Je pense que l’on ne fait pas qu’y perdre en diversité de points de vue. Moulin à paroles, Garnier est une source intarissable d’anecdotes et d’histoires mais quand il s’agit de hiérarchiser l’information récoltée, un Français l’ayant rencontré ne retirera pas forcément de ses bandes et de ses notes le même angle et les mêmes priorités qu’un Britannique, un Allemand ou un Belge. Dans Rêves syncopés, la scénariste Mathilde Ramadier et le dessinateur Laurent Bounneau sont ainsi parvenus à fabriquer 175 pages en ne mentionnant qu’une seule fois la drogue. C’est d’autant plus perturbant que le récit abuse de dessins et de découpages psychédéliques ainsi que de vocabulaire et de fétichisme de bouffeur de pilules (« confins de la perception », « vivre le son de l’intérieur », « chaleur réjouissante », « fractales », « véritable extase »…). En Angleterre, dès le milieu des années 90, les bouquins de Simon Reynolds ou de Matthew Colin se faisaient d’emblée l’économie de ce genre d’autocensure de haute voltige, à mon sens carrément hypocrite, décrivant généralement dès le prologue ou le premier chapitre les circonstances entourant la prise de leur premier ecsta et ce, sur un mode beaucoup plus factuel que volontairement gonzo.

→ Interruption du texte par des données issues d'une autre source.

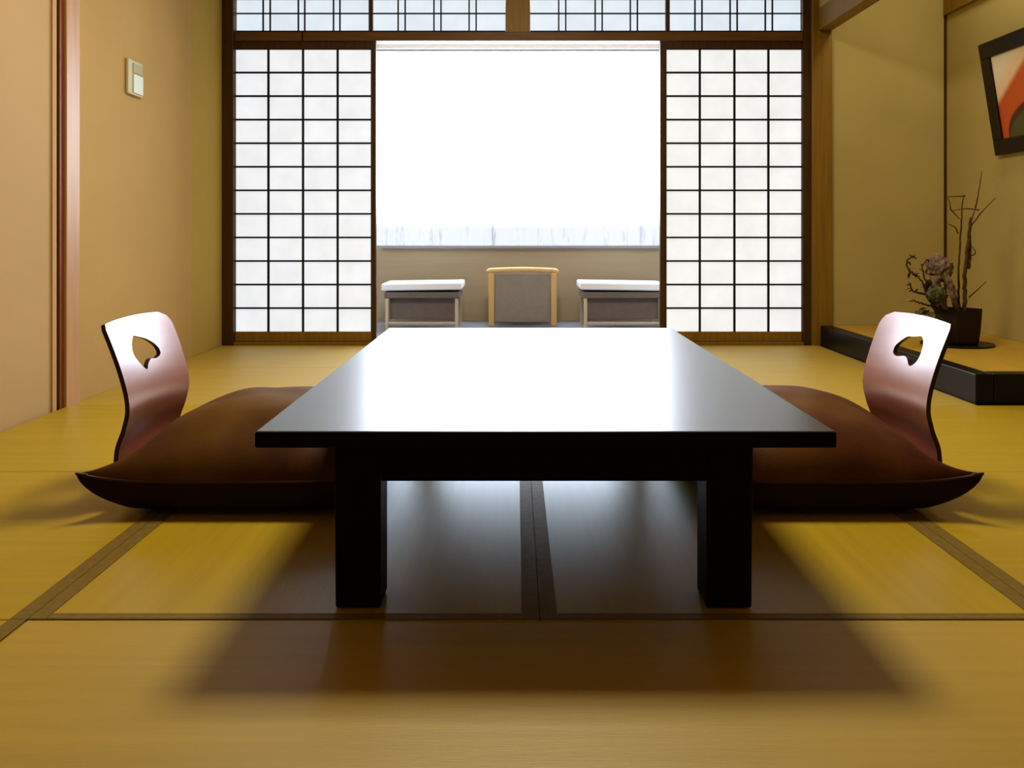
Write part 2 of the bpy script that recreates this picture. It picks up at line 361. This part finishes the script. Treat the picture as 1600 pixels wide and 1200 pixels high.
# wooden chair seen from behind: rounded top rail, two posts, grey back cloth
e = empty('wooden_chair', (.052, 6.05, 0))
bm = newbm()
arch = [Vector((-.255, 0, .385)), Vector((-.235, 0, .392))] + [Vector((-.22 + .44 * k / 12, 0, .394 + .007 * math.sin(PI * k / 12))) for k in range(13)] + [Vector((.235, 0, .392)), Vector((.255, 0, .385))]
tube(bm, arch, [.013] + [.019] * (len(arch) - 2) + [.013], 12)
obj('top_rail', bm, M['birch'], e, smooth=True)
for sx in (-1, 1):
    bm = newbm(); box(bm, sx * .222 - .021, sx * .222 + .021, -.018, .018, 0, .378, bev=.006); obj('leg', bm, M['birch'], e)
    bm = newbm(); box(bm, sx * .222 - .014, sx * .222 + .014, .235, .26, 0, .20, bev=.005); obj('leg', bm, M['birch'], e)
bm = newbm(); box(bm, -.198, .198, -.008, .010, .03, .370, bev=.004); obj('backrest', bm, M['grayp'], e)
bm = newbm(); box(bm, -.20, .20, .012, .262, .20, .235, bev=.01); obj('seat', bm, M['grayp'], e)
tag(e, 'honey coloured wooden chair with grey back cloth in the middle of the veranda', 'chair')

# ------------------------------------------------------------------ black low table
t = empty('low_table', (.051, 2.18, .0018))
TX, TY0, TY1 = .487, 1.4226 - 2.18, 2.938 - 2.18
bm = newbm()
box(bm, -TX, TX, TY0, TY1, .314, .342, bev=.0035, seg=3)
bm.normal_update()
for f in bm.faces: f.material_index = 0 if f.normal.z > .5 else 1
obj('tabletop', bm, [M['lacquer'], M['lac_leg']], t)
lx = .377
for sx in (-1, 1):
    for y0, y1 in ((1.528 - 2.18, 1.612 - 2.18), (2.748 - 2.18, 2.832 - 2.18)):
        bm = newbm(); x0, x1 = (-lx, -lx + .084) if sx < 0 else (lx - .084, lx)
        box(bm, x0, x1, y0, y1, 0, .3135, bev=.004)
        for v in bm.verts:
            if v.co.z < .1: v.co.x -= -sx * 0.0 + sx * .003 * (1 if abs(v.co.x) > .33 else 0)
        obj('leg', bm, M['lac_leg'], t)
bm = newbm()
box(bm, -lx + .085, lx - .085, 1.531 - 2.18, 1.552 - 2.18, .227, .3135, bev=.002); obj('apron', bm, M['lac_leg'], t)
bm = newbm()
box(bm, -lx + .085, lx - .085, 2.808 - 2.18, 2.829 - 2.18, .227, .3135, bev=.002); obj('apron', bm, M['lac_leg'], t)
for sx in (-1, 1):
    x0, x1 = sorted((sx * (lx - .004), sx * (lx - .025)))
    bm = newbm(); box(bm, x0, x1, 1.613 - 2.18, 2.747 - 2.18, .227, .3135, bev=.002); obj('apron', bm, M['lac_leg'], t)
tag(t, 'long low black lacquered table shining in the middle of the room', 'table')

# ------------------------------------------------------------------ legless chairs
def applied(o):
    dg = bpy.context.evaluated_depsgraph_get(); dg.update()
    me = bpy.data.meshes.new_from_object(o.evaluated_get(dg)); o.modifiers.clear(); o.data = me
# local frame: x points AWAY from table (outward), y depth, z up; origin on floor at (outward 0) = lumbar position
PATH = smoothpath([(-.40, .008), (-.25, .008), (-.10, .009), (-.005, .022), (.024, .075), (.026, .138), (.008, .195), (0, .25), (.018, .33), (.062, .452)], 9)
def zaisu(name, ox, oy, sgn, label):
    e = empty(name, (ox, oy, 0))
    W = .19; NV = 44
    bm = newbm(); th = .0055
    N = len(PATH)
    front, back = [], []
    topi = N - 1
    arclen = [0]
    for i in range(1, N): arclen.append(arclen[-1] + (PATH[i] - PATH[i - 1]).length)
    Ltot = arclen[-1]
    for i in range(N):
        p = PATH[i]; d = (PATH[min(i + 1, N - 1)] - PATH[max(i - 1, 0)]).normalized()
        nn = Vector((-d.y, d.x))       # towards table/up
        s = Ltot - arclen[i]            # distance from top
        wn = wfar = W
        r = .050
        if s < r: wfar = W - r + math.sqrt(max(0, r * r - (r - s) ** 2))
        r = .008
        if s < r: wn = W - r + math.sqrt(max(0, r * r - (r - s) ** 2))
        up = min(1, max(0, (p.y - .05) / .12))
        rf, rb = [], []
        for k in range(NV + 1):
            v = -1 + 2 * k / NV
            y = wn * v if v < 0 else wfar * v
            sag = .015 * up * (1 - (y / W) ** 2)       # concave: middle further out
            edge = .004 * v * v * max(0, 1 - s / .06) * up   # top edge dips at the corners
            c = Vector((p.x + sag, p.y - edge))
            a = c + nn * th; b = c - nn * th
            rf.append(bm.verts.new((sgn * a.x, y, a.y))); rb.append(bm.verts.new((sgn * b.x, y, b.y)))
        front.append(rf); back.append(rb)
    for i in range(N - 1):
        for k in range(NV):
            bm.faces.new((front[i][k], front[i + 1][k], front[i + 1][k + 1], front[i][k + 1]))
            bm.faces.new((back[i][k], back[i][k + 1], back[i + 1][k + 1], back[i + 1][k]))
        for k in (0, NV):
            f = bm.faces.new((front[i][k], back[i][k], back[i + 1][k], front[i + 1][k])); f.material_index = 1
    for i in (0, N - 1):
        for k in range(NV):
            f = bm.faces.new((front[i][k], front[i][k + 1], back[i][k + 1], back[i][k])); f.material_index = 1
    o = obj('bentwood_shell', bm, [M['ply'], M['ply_e']], e, smooth=True)
    # cut-out: rounded fan with a drooping point
    if sgn < 0: pts = [(-.040, .405), (.026, .388), (.068, .364), (.075, .342), (.045, .333), (.015, .336), (-.010, .326), (-.027, .314), (-.058, .336), (-.077, .362), (-.066, .386)]
    else: pts = [(-.045, .404), (.000, .397), (.032, .392), (.070, .366), (.072, .345), (.048, .338), (.010, .344), (-.010, .339), (-.035, .324), (-.066, .340), (-.075, .366), (-.066, .392)]
    pp = [q for q in smoothpath([(a, b, 0) for a, b in pts + pts[:1]], 4)][:-1]
    cb = newbm()
    ra = [cb.verts.new((-.12, q.x, q.y)) for q in pp]; rb2 = [cb.verts.new((.14, q.x, q.y)) for q in pp]
    if sgn: 
        for k in range(len(pp)):
            j = (k + 1) % len(pp); cb.faces.new((ra[k], ra[j], rb2[j], rb2[k]))
        cb.faces.new(ra[::-1]); cb.faces.new(rb2)
    bmesh.ops.recalc_face_normals(cb, faces=cb.faces)
    cm = bpy.data.meshes.new('cut'); cb.to_mesh(cm); cb.free()
    cm.materials.append(M['ply_e'])
    c = bpy.data.objects.new('cut', cm); COL.objects.link(c); c.location = (ox, oy, 0)
    md = o.modifiers.new('b', 'BOOLEAN'); md.operation = 'DIFFERENCE'; md.solver = 'EXACT'; md.object = c; md.material_mode = 'TRANSFER'
    bpy.context.view_layer.update()
    applied(o)
    bpy.data.objects.remove(c)
    me = o.data
    me.set_sharp_from_angle(angle=math.radians(40)) if hasattr(me, 'set_sharp_from_angle') else None
    tag(e, label, 'floor chair')
    return e
zaisu('legless_chair', -.948, 2.27, -1, 'legless bentwood floor chair with cut-out handle left of the table')
zaisu('legless_chair', 1.010, 2.27, 1, 'legless bentwood floor chair with cut-out handle right of the table')

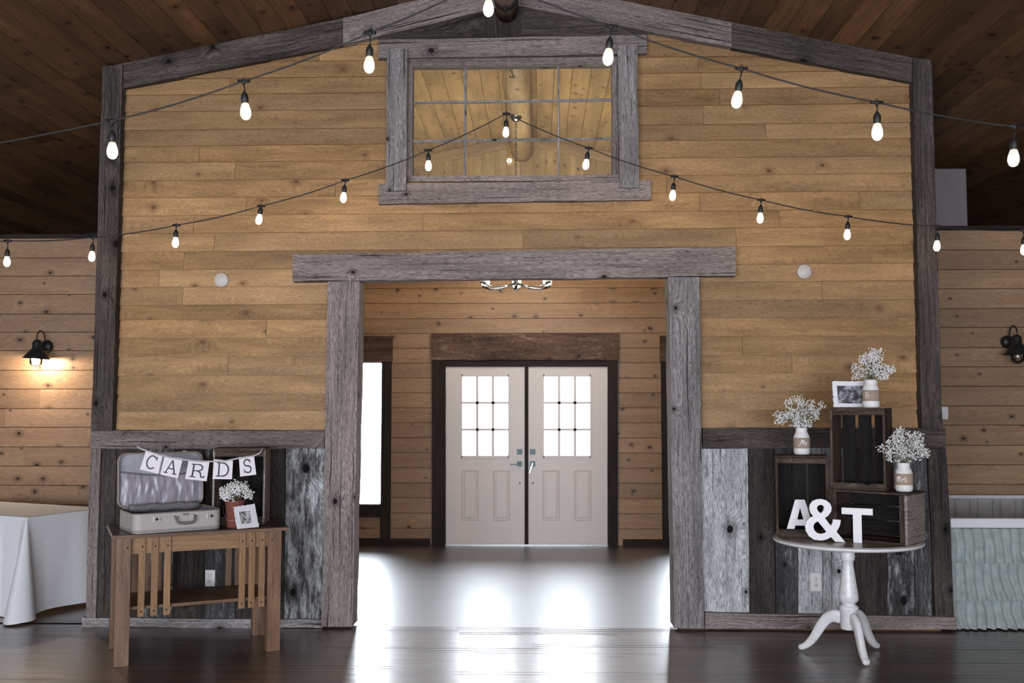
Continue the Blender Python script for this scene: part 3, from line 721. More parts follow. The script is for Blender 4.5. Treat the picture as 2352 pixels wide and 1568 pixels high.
# side windows in entry
for idx, (a, b, side) in enumerate(((lwx0, lwx1, 'left'), (rwx0, rwx1, 'right'))):
    wn = thing('window_%d' % (idx + 2), 'tall bright window with dark casing, %s of the white double doors' % side, 'window', ((a + b) / 2, DY, wz0)); wn['kind'] = 'structure'
    mb = MB(); cw = .11
    mb.box(a - cw, a + .004, DY - .04, DY + .1, 0.075, wz1 + .03, 2, .4, 8, .002); mb.box(b - .004, b + cw, DY - .04, DY + .1, 0.075, wz1 + .03, 2, .4, 8, .002)
    mb.box(a, b, DY - .045, DY + .1, wz0 - .15, wz0, 0, .5, 8, .002)
    mb.build('casing', M['casing'], wn)
    mb = MB(); mb.box(a - cw - .01, b + cw + .01, DY - .06, DY + .1, wz1, wz1 + .30, 0, .2, 12, .006); mb.build('header', M['header'], wn)
    mb = MB(); mb.box(a, b, DY + .05, DY + .055, wz0, wz1, 2); mb.build('pane', M['glass'], wn)
# portals for sampling the sky through the entry glazing
area('sky_portal', ((lwx0 + lwx1) / 2, DY + .25, (wz0 + wz1) / 2), (-PI / 2, 0, 0), .8, 1.7, 1, (1, 1, 1), True)
area('sky_portal', ((rwx0 + rwx1) / 2, DY + .25, (wz0 + wz1) / 2), (-PI / 2, 0, 0), .8, 1.7, 1, (1, 1, 1), True)
for gx in (1114, 1302):
    c = PY(gx, 955, DY); area('sky_portal', (c.x, DY + .2, c.z), (-PI / 2, 0, 0), .58, .95, 1, (1, 1, 1), True)
# exterior wall skin so that no light leaks round the entry
ex = MB()

# ================================================================== RIDGE LOG
def logfn(ya, yb, rad, zc, n=20, seed=3.0):
    mb = MB(); k = 24
    def fn(i, j):
        y = ya + (yb - ya) * i / (k - 1); a = 2 * PI * j / n
        rr = rad * (1 + .06 * mnoise.noise(Vector((math.cos(a) * 1.3, y * 1.2 + seed, math.sin(a) * 1.3))) + .05 * math.sin(y * 1.1))
        return (RIDGE_X - .01 + rr * math.cos(a), y, zc + rr * math.sin(a))
    b = mb.grid(fn, k, n, False, True, uv=(4, .8), r=.5)
    for e in (0, k - 1): mb.poly([b + e * n + j for j in range(n)], [(.1 * math.cos(2 * PI * j / n), .1 * math.sin(2 * PI * j / n)) for j in range(n)], .5)
    return mb
LZ = PY(1197, 372, DY).z + .125
lg = thing('ridge_log', 'peeled ridge log running under the pale entry ceiling, seen through the upper window', 'log', (RIDGE_X, WY + TH, LZ))
logfn(WY + TH, DY, .125, LZ).build('log', M['log'], lg)
hk = PY(1177, 168, 9.0)
mb = MB(); hz = LZ - .125
hy = 8.55
for q in range(200):
    if PY(1176, 168, 7.6 + q * .01).z > hz - .02: hy = 7.6 + q * .01; break
hp = Vector((PY(1176, 168, hy).x, hy, hz + .01))
mb.tube([hp + Vector(v) for v in ((0, 0, .03), (0, 0, -.03), (.012, 0, -.045), (.008, 0, -.065), (-.012, 0, -.066), (-.018, 0, -.05))], .004, 8)
hkob = thing('ceiling_hook', 'small dark iron hook screwed into the underside of the ridge log', 'hook', hp)
mb.build('hook', M['black'], hkob); mb = MB(); mb.tube([hp + Vector((-.02, 0, -.002)), hp + Vector((.02, 0, .002))], .006, 6); mb.build('plate', M['black'], hkob)
# log butt projecting into the hall under the ridge
bl = thing('log_end', 'dark round log end with black metal band under the hall ridge', 'log', (RIDGE_X, WY - .4, RIDGE_Z - .2))
cz = PY(1160, -14, WY - .40).z; cx = PY(1160, 10, WY - .4).x
mb = MB(); mb.tube([(cx, WY - .40, cz), (cx, WY - .01, cz)], .078, 24, r=.3); mb.build('log', M['header'], bl)
mb = MB(); mb.tube([(cx, WY - .37, cz), (cx, WY - .30, cz)], .084, 24); mb.tube([(cx, WY - .345, cz - .075), (cx, WY - .345, cz - .10)], .008, 8); mb.build('band', M['black'], bl)

# ================================================================== STRING LIGHTS
def string_light(nodes, bulbs, Y, scale, label, ends, pw, wire=False):
    """nodes: pixel of cable joints; bulbs: pixel of bulb centres"""
    P = [PY(a, b, Y) for a, b in nodes]
    P.sort(key=lambda p: p.x)
    o = thing('string_light', label, 'string lights', P[len(P) // 2])
    path = [ends[0]] + P + [ends[1]]
    pts = []
    for i in range(len(path) - 1):
        a, b = path[i], path[i + 1]; L = (b - a).length
        for k in range(8):
            t = k / 8; p = a.lerp(b, t); p = p + Vector((0, 0, -L * .018 * 4 * t * (1 - t))); pts.append(p)
    pts.append(path[-1])
    mb = MB(); mb.tube(pts, .0042 * scale, 8)
    if wire: top = max(P, key=lambda p: p.z); mb.tube([top, Vector((top.x, top.y, roof(top.x)))], .0012, 5)
    mb.build('cable', M['rubber'], o)
    for (na, nb), (ba, bb) in zip(nodes, bulbs):
        n = PY(na, nb, Y); b = PY(ba, bb, Y)
        ax = (n - b).normalized(); h = (n - b).length; s_ = scale
        bt = .041 * s_                  # bulb half height
        mb = MB()
        mb.lathe([(.0, -.004), (.010 * s_, -.002), (.0165 * s_, .004), (.0175 * s_, .03 * s_), (.015 * s_, .042 * s_), (.005 * s_, .058 * s_), (.0035 * s_, .062 * s_)], 14, b + ax * (bt * .82), ax)
        mb.tube([b + ax * (bt * .82 + .055 * s_), b + ax * (bt * .82 + .07 * s_) + Vector((.002, 0, 0)), n + Vector((0, 0, -.012))], .0033 * s_, 6)
        mb.tube([n + Vector((-.028 * s_, 0, .001)), n + Vector((.028 * s_, 0, -.001))], .0078 * s_, 8)
        mb.lathe([(.004, -.02 * s_), (.012 * s_, 0), (.004, .008 * s_)], 8, n)
        mb.tube([n + Vector((0, .0, .006 * s_ + .012 * math.sin(a)))+ Vector((.007 * math.cos(a) * s_, 0, 0)) for a in [i * PI / 5 for i in range(6)]], .0018 * s_, 5)
        so = mb.build('socket', M['rubber'], o)
        mb = MB(); R = .0245 * s_
        mb.lathe([(0, -bt), (R * .35, -bt * .97), (R * .7, -bt * .82), (R * .95, -bt * .5), (R, -bt * .2), (R * .93, bt * .15), (R * .74, bt * .55), (R * .58, bt * .85), (R * .55, bt)], 18, b, ax, cap=False)
        bu = mb.build('bulb', M['bulbglass'], so)
        mb = MB(); mb.tube([b + ax * (bt * .5), b + ax * (-bt * .45)], [.004 * s_, .006 * s_], 8)
        mb.build('filament', M['filament'], so)
        point('bulb_glow', b - n + n - Vector(o.location), pw, (1.0, .80, .55), .02, o)
    return o
Yf = WY - .42; Yn = 4.45
farN = [(18, 553), (214, 545), (405, 517), (600, 473), (793, 414), (984, 345), (1163, 261), (1352, 340), (1549, 405), (1748, 459), (1948, 497), (2154, 520), (2351, 529)]
farB = [(16, 600), (211, 588), (403, 556), (595, 503), (789, 453), (984, 380), (1162, 303), (1346, 377), (1545, 448), (1746, 500), (1946, 538), (2152, 564), (2352, 573)]
string_light(farN, farB, Yf, .98, 'far string of small lit bulbs draped in an arch across the clapboard wall', (PY(-500, 560, Yf), PY(2900, 545, Yf)), 1.1, wire=True)
nearN = [(258, 277), (560, 186), (850, 75), (1124, -50), (1404, 60), (1703, 157), (2014, 235), (2330, 290)]
nearB = [(258, 345), (564, 255), (848, 148), (1122, 18), (1397, 130), (1693, 228), (2015, 302), (2328, 362)]
string_light(nearN, nearB, Yn, 1.0, 'near string of larger lit bulbs hanging closer to the camera across the top', (PY(-800, 430, Yn), PY(3100, 400, Yn)), .8, wire=True)

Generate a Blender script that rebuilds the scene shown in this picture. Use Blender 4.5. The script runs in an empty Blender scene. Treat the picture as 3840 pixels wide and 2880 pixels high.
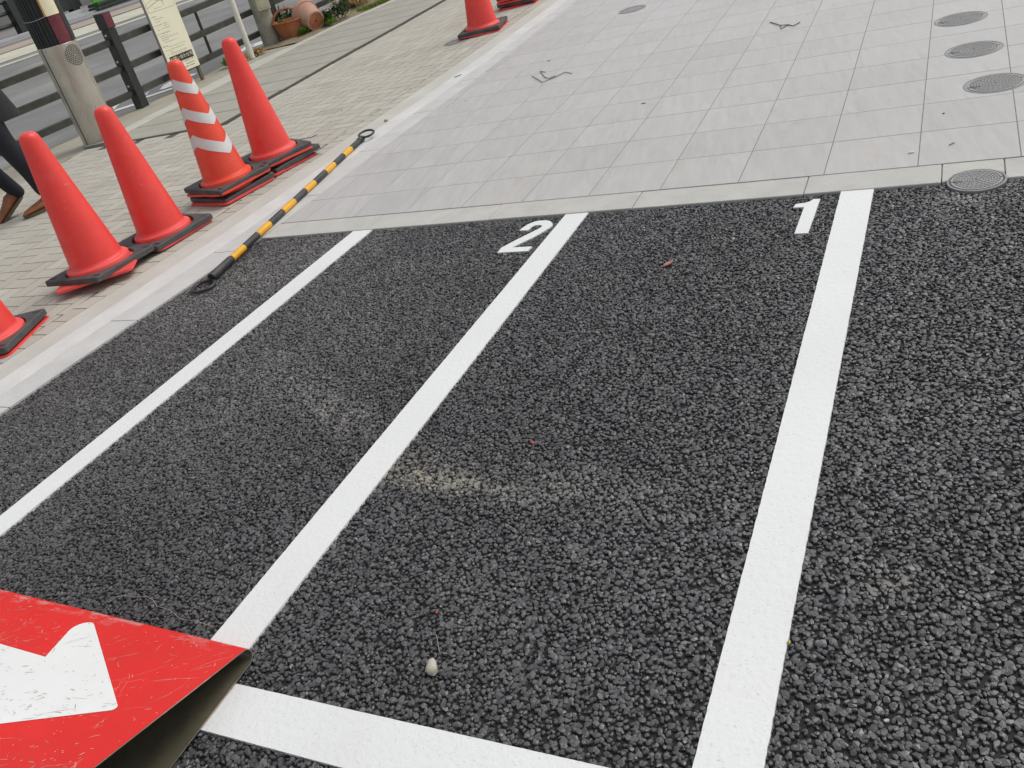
import bpy, bmesh, math, random
import numpy as np
from mathutils import Vector, Matrix, Euler

# ------------------------------------------------------------------ camera, sky, sun, exposure
scene = bpy.context.scene
PI = math.pi
UP = Vector((.035, .02, 1)).normalized()          # true plumb line: the lot falls 2 degrees to the street

cam_data = bpy.data.cameras.new("camera")
cam = bpy.data.objects.new("camera", cam_data)
scene.collection.objects.link(cam)
cam_data.sensor_width = 36
cam_data.lens = 30.107
cam_data.clip_start = .02
cam_data.clip_end = 2000
_R = ((0.888, 0.38017, -0.25869), (0.01027, -0.57882, -0.81539), (-0.45972, 0.72141, -0.5179))
cam.matrix_world = Matrix(((_R[0][0], -_R[1][0], -_R[2][0], 2.22),
                           (_R[0][1], -_R[1][1], -_R[2][1], -3.032),
                           (_R[0][2], -_R[1][2], -_R[2][2], 1.25),
                           (0, 0, 0, 1)))
scene.camera = cam

SUN_ELEV, SUN_AZ = math.radians(54), math.radians(50)     # azimuth counted from +X towards +Y
world = bpy.data.worlds.new("World")
scene.world = world
world.use_nodes = True
wn, wl = world.node_tree.nodes, world.node_tree.links
sky = wn.new('ShaderNodeTexSky')
sky.sky_type = 'NISHITA'
sky.sun_disc = False
sky.sun_elevation = SUN_ELEV
sky.sun_rotation = PI / 2 - SUN_AZ
sky.air_density = 1.0
sky.dust_density = 3.0
hs = wn.new('ShaderNodeHueSaturation')
hs.inputs['Saturation'].default_value = .22
wl.new(sky.outputs[0], hs.inputs['Color'])
bg = wn['Background']
wl.new(hs.outputs[0], bg.inputs['Color'])
bg.inputs['Strength'].default_value = .15

sun_data = bpy.data.lights.new("sun", 'SUN')
sun_data.energy = .9
sun_data.angle = math.radians(32)
sun_data.color = (1, .955, .88)
sun = bpy.data.objects.new("sun", sun_data)
scene.collection.objects.link(sun)
_sd = Vector((math.cos(SUN_ELEV) * math.cos(SUN_AZ), math.cos(SUN_ELEV) * math.sin(SUN_AZ), math.sin(SUN_ELEV)))
sun.rotation_euler = _sd.to_track_quat('Z', 'Y').to_euler()
sun.location = (0, 0, 12)

scene.view_settings.view_transform = 'Standard'
scene.view_settings.look = 'None'
scene.view_settings.gamma = 1
scene.view_settings.use_curve_mapping = False
scene.view_settings.exposure = 0.0
scene.cycles.max_bounces = 5
scene.cycles.diffuse_bounces = 3
scene.cycles.glossy_bounces = 2

random.seed(7)
rng = np.random.default_rng(11)
col = scene.collection

# ------------------------------------------------------------------ helpers
def tag(o, label=None, cat=None, group=None, kind=None):
    if label: o['label'] = label
    if cat: o['category'] = cat
    if group: o['group'] = group
    if kind: o['kind'] = kind
    return o

def empty(name, loc, label=None, cat=None, group=None, rz=0, up=None):
    o = bpy.data.objects.new(name, None)
    o.empty_display_size = .1
    col.objects.link(o)
    if up is None:
        o.location = loc; o.rotation_euler = (0, 0, rz)
    else:
        q = Vector((0, 0, 1)).rotation_difference(Vector(up))
        o.matrix_world = Matrix.Translation(Vector(loc)) @ q.to_matrix().to_4x4() @ Matrix.Rotation(rz, 4, 'Z')
    return tag(o, label, cat, group)

def obj(name, bm, mat, parent=None, smooth=None, kind=None):
    me = bpy.data.meshes.new(name)
    if isinstance(bm, bmesh.types.BMesh):
        bm.normal_update()
        bm.to_mesh(me); bm.free()
    else:
        me.from_pydata(bm[0], [], bm[1])
    me.update()
    for m in (mat if isinstance(mat, (list, tuple)) else [mat]):
        me.materials.append(m)
    o = bpy.data.objects.new(name, me)
    col.objects.link(o)
    if parent is not None: o.parent = parent
    if smooth is not None:
        for p in me.polygons: p.use_smooth = True
        if smooth < 180:
            me.set_sharp_from_angle(angle=math.radians(smooth))
    if kind: o['kind'] = kind
    return o

def copy_tree(o, parent=None):
    c = o.copy(); col.objects.link(c)
    if parent is not None: c.parent = parent
    for ch in list(o.children): copy_tree(ch, c)
    return c

def box(bm, x0, x1, y0, y1, z0, z1, bevel=0, mi=0):
    v = [bm.verts.new(p) for p in ((x0,y0,z0),(x1,y0,z0),(x1,y1,z0),(x0,y1,z0),(x0,y0,z1),(x1,y0,z1),(x1,y1,z1),(x0,y1,z1))]
    fs = [bm.faces.new([v[i] for i in q]) for q in ((3,2,1,0),(4,5,6,7),(0,1,5,4),(1,2,6,5),(2,3,7,6),(3,0,4,7))]
    for f in fs: f.material_index = mi
    if bevel:
        es = list({e for f in fs for e in f.edges})
        bmesh.ops.bevel(bm, geom=es, offset=bevel, segments=2, profile=.6, affect='EDGES')
    return v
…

Que je sache, Laurent Garnier n’a pourtant jamais esquivé la moindre question sur la drogue ou le gangstérisme lié à la vie nocturne de Detroit et de Manchester mais j’ai bien l’impression qu’en France, on cherche toujours à rendre cette culture et cette musique respectables en taisant complètement ces points borderline et illégaux bien souvent passionnants. Il y a cette tendance à trop intellectualiser cette musique, à l’emballer dans les mythes de science-fiction et de dépassement de soi, à la rattacher à Stockhausen et à Pierre Henry, alors que tout l’aspect sexuel, camé, couillon, fauché, génialement accidentel et volontairement marginal de cette culture sont pourtant essentiels. Il y a cette question primordiale sur la frontière floue entre émancipation et aliénation sur le dancefloor qui n’a jamais été abordée et c’est dès lors consternant de voir tous ces Frenchies qui ont pourtant des maîtrises en philosophie contemporaine préférer refaire l’historique de labels qui n’intéressent que les geeks plutôt que d’oeuvrer à la pertinence sociologique. Le risque d’une pareille autocensure, c’est le trip Moby Dick en Bibliothèque Rose, la perpétuation d’un petit mensonge commode et folklorique préféré à une vérité plus complexe, voire dérangeante. Garnier y échappe, bien heureusement. Ceux qui boivent ses paroles en rajoutant trop d’eau tiède, par contre, ratent selon moi l’essentiel.